Raven Tracks

Experiments in Media

Life of Demonax (Lucian of Samosata, Second Century CE)

στάσεως δέ ποτε Ἀθήνησι γενομένης εἰσῆλθεν εἰς τὴν ἐκκλησίαν καὶ φανεὶς μόνον σιωπᾶν ἐποίησεν αὐτούς· ὁ δὲ ἰδὼν ἤδη μετεγνωκότας οὐδὲν εἰπὼν καὶ αὐτὸς ἀπηλλάγη.

Once when the Athenians had collapsed into political discord, he went to the assembly and just by appearing, brought them to silence. When he saw they had relented, he excused himself without a word.

(Lucian, Life of Demonax)

On this site
  • Scholia 2026 Reader - experimental design of a dynamic reading interface for intermediate-level students of Ancient Greek. The technology stack is based on TEI XML to support structured authoring and editing of text, translation and glosses. The approach works with any languages supported by Unicode.
  • A PDF version of the developer's English translation (only) is laid out for the page.

The translation and notes are by the developer, and any errors are mine. I also contributed the sectioning and section titles. Especially if you have corrections or suggestions for improvement, please provide feedback in the site repository.

The source text is derived from Perseus.org by way of the Scaife Reader XML download feature, which delivers TEI XML. Any corrections or improvements to these texts, along with enhancements (in the form of glosses or translation) are hereby offered back.

On the web
Homer Scriptorium exercises - ILIAD

A rendering of the Iliad Venetus A Manuscript, broken into line groups (squibs) corresponding to paragraphs in the 1924 translation by A. T. Murray. 1137 pages are available covering all 24 books (15639 lines) of the epic.

Both source texts are in the public domain. These copies were derived from the Homer Multitext Project in the case of the Venetus A (with fabulous TEI encoding); and for the Murray translation theoi.com, a resource about Greek and Roman antiquity.

Only one error in alignment has been found so far; these can be corrected.

Online Iliad
How to use the squibs

The squibs are designed for an exercise in language and literature study described below, the Scholia Method. Print one page or many. At fifteen lines a day the entire Iliad can be copied in less than three years.

Preview your print job, resetting page size, orientation and scaling options for best results. A landscape setting can work well. A scratch pad image in the footer helps to prevent crowding on a single page; an unwanted final page can be omitted from printing.

Scholia Method

The Scholia Method is an adaptation of the Scriptorium Technique for language study, developed by Alexander Arguelles and popularized on line.

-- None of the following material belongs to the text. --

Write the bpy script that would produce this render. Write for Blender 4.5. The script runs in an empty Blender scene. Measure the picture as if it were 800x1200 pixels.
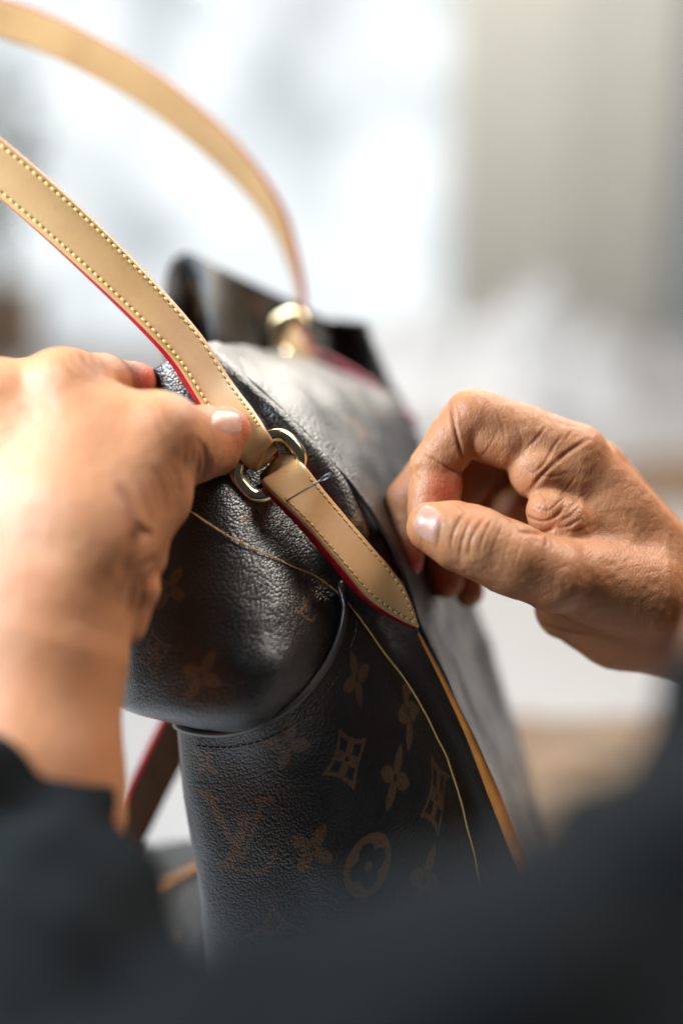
import bpy, bmesh, math, random
import numpy as np
from mathutils import Vector, Matrix, noise
from mathutils.bvhtree import BVHTree

random.seed(7); np.random.seed(7)
SC = bpy.context.scene
COL = SC.collection

# ------------------------------------------------------------------ camera
PITCH = math.radians(20.0)
CAM = np.array((0.0, 0.0, 0.50))
RIGHT = np.array((1.0, 0.0, 0.0))
UP = np.array((0.0, math.sin(PITCH), math.cos(PITCH)))
FWD = np.array((0.0, math.cos(PITCH), -math.sin(PITCH)))
FPX = 1200 * 50.0 / 36.0          # focal length in photo pixels
cd = bpy.data.cameras.new('camera')
cam = bpy.data.objects.new('camera', cd)
COL.objects.link(cam)
cam.location = CAM
cam.rotation_euler = (math.pi / 2 - PITCH, 0, 0)
cd.sensor_fit = 'VERTICAL'; cd.sensor_height = 36.0; cd.lens = 50.0
cd.clip_start = 0.01; cd.clip_end = 50
cd.dof.use_dof = True
cd.dof.focus_distance = 0.553
cd.dof.aperture_fstop = 1.5
cd.dof.aperture_blades = 0
SC.camera = cam

# ------------------------------------------------------------------ world
w = bpy.data.worlds.new('World'); SC.world = w; w.use_nodes = True
bg = w.node_tree.nodes['Background']
bg.inputs[0].default_value = (0.75, 0.86, 1.0, 1)
bg.inputs[1].default_value = 0.05

# ------------------------------------------------------------------ lamps
def L2W(x, y, d):
    """camera-frame metres (right, up, forward) to world"""
    return CAM + RIGHT * x + UP * y + FWD * d
def area(name, pos, target, size, power, col):
    l = bpy.data.lights.new(name, 'AREA'); l.shape = 'RECTANGLE'
    l.size, l.size_y = size; l.energy = power; l.color = col
    o = bpy.data.objects.new(name, l); COL.objects.link(o)
    o.location = pos
    o.rotation_euler = (Vector(target) - Vector(pos)).to_track_quat('-Z', 'Y').to_euler()
    return o
area('window_light', L2W(0.50, 0.78, 0.56), L2W(0.0, 0.0, 0.55), (0.42, 0.42), 10.5, (1.0, 0.93, 0.85))
area('ceiling_light', L2W(0.22, 0.80, 1.15), L2W(0.02, 0.0, 0.55), (0.7, 0.5), 9.0, (1.0, 0.94, 0.86))
area('left_hand_fill', L2W(-0.40, 0.25, 0.35), L2W(-0.10, 0.00, 0.49), (0.24, 0.24), 8.4, (0.72, 0.87, 1.0))  # added lamp close beside the frame, brightens the left hand most
area('back_wall_fill', L2W(0.05, 1.3, 1.6), L2W(0.25, 0.2, 2.8), (1.5, 0.8), 21.0, (1.0, 0.98, 0.95))  # added unseen lamp inside the room, brightens back wall and curtain

SC.view_settings.view_transform = 'Standard'
SC.view_settings.look = 'None'
SC.view_settings.exposure = 0.0
SC.view_settings.gamma = 1.0
try:
    SC.cycles.use_denoising = True
    SC.cycles.caustics_reflective = False
    SC.cycles.caustics_refractive = False
    SC.cycles.sample_clamp_indirect = 6
    SC.cycles.max_bounces = 6; SC.cycles.diffuse_bounces = 3; SC.cycles.glossy_bounces = 3; SC.cycles.transmission_bounces = 4
    SC.cycles.use_adaptive_sampling = True; SC.cycles.adaptive_threshold = 0.02
except Exception:
    pass

# ------------------------------------------------------------------ helpers
def K(px, py, d):
    """photo pixel + distance in mm -> camera frame mm (x right, y up, z back)"""
    return np.array(((px - 400.0) * d / FPX, (600.0 - py) * d / FPX, -d))
def k2w(p):
    p = np.asarray(p, float) * 0.001
    return CAM + p[..., 0:1] * RIGHT + p[..., 1:2] * UP - p[..., 2:3] * FWD
def w2k(p):
    q = (np.asarray(p, float) - CAM) * 1000.0
    return np.stack([q @ RIGHT, q @ UP, -(q @ FWD)], -1)
def W(px, py, d):
    return k2w(K(px, py, d))
def k2px(p):
    d = -p[..., 2]
    return 400 + p[..., 0] / d * FPX, 600 - p[..., 1] / d * FPX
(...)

The Scholia Method supplements Scriptorium with an additional step: prior to transcription of a text under study (the essence of Scriptorium), we annotate a printed copy with whatever notes or glosses are helpful for understanding, retention, and later reference. A squib facilitates this: it requires completion, like a coloring book, except using letters, words and language, not shapes and colors. (Or shapes and colors too.)